Charlie Kirk’s life was a challenge. His death is a call.

Some professors and public intellectuals have written things that should chill every American soul. They argue that shooting a right-wing figure is somehow less serious than murdering others. They suggest it could be mitigated because of political disagreement. These aren’t careless words — they are a rationalization for murder.

Some will argue that holding such figures accountable is “cancel culture.” They will say that we are silencing debate. They are wrong. Accountability is not cancel culture. A critical difference lies between debating ideas and celebrating death. Debate challenges minds. Celebrating murder abandons humanity. Charlie Kirk’s death draws that line sharply.

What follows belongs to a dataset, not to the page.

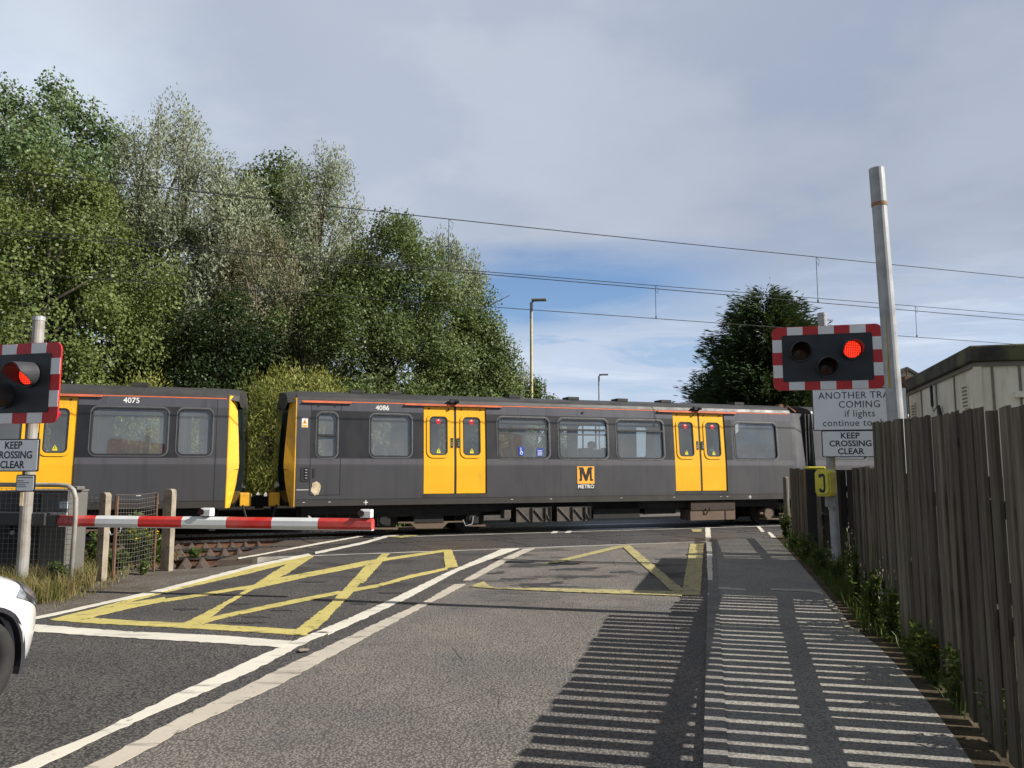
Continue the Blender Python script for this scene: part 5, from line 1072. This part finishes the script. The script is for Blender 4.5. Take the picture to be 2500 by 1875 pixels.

History offers us lessons. In France, mobs cheered executions as the guillotine claimed the heads of their enemies — and their own heads soon rolled. Cicero begged his countrymen to reason, yet the mob chose blood over law, and liberty was lost. Charlie Kirk’s assassination reminds us that violence ensues when virtue is abandoned.

We must also distinguish between debates over policy and attacks on life itself. A teacher who argues that children should not undergo gender-transition procedures before adulthood participates in a policy debate. A person who says Charlie Kirk’s death is a victory rejoices in violence. That person has no place shaping minds or guiding children.

PATRICK T. FALLON / Contributor | Getty Images

For liberty and virtue

Liberty without virtue is national suicide. The Constitution protects speech — even dangerous ideas — but it cannot shield those who glorify murder. Society has the right to demand virtue from its leaders, educators, and public figures. Charlie Kirk’s life was a challenge. His death is a call. It is a call to defend our children, our communities, and the principles that make America free.

Cancel culture silences debate. But accountability preserves it. A society that distinguishes between debating ideas and celebrating death still has a moral compass. It still has hope. It still has us.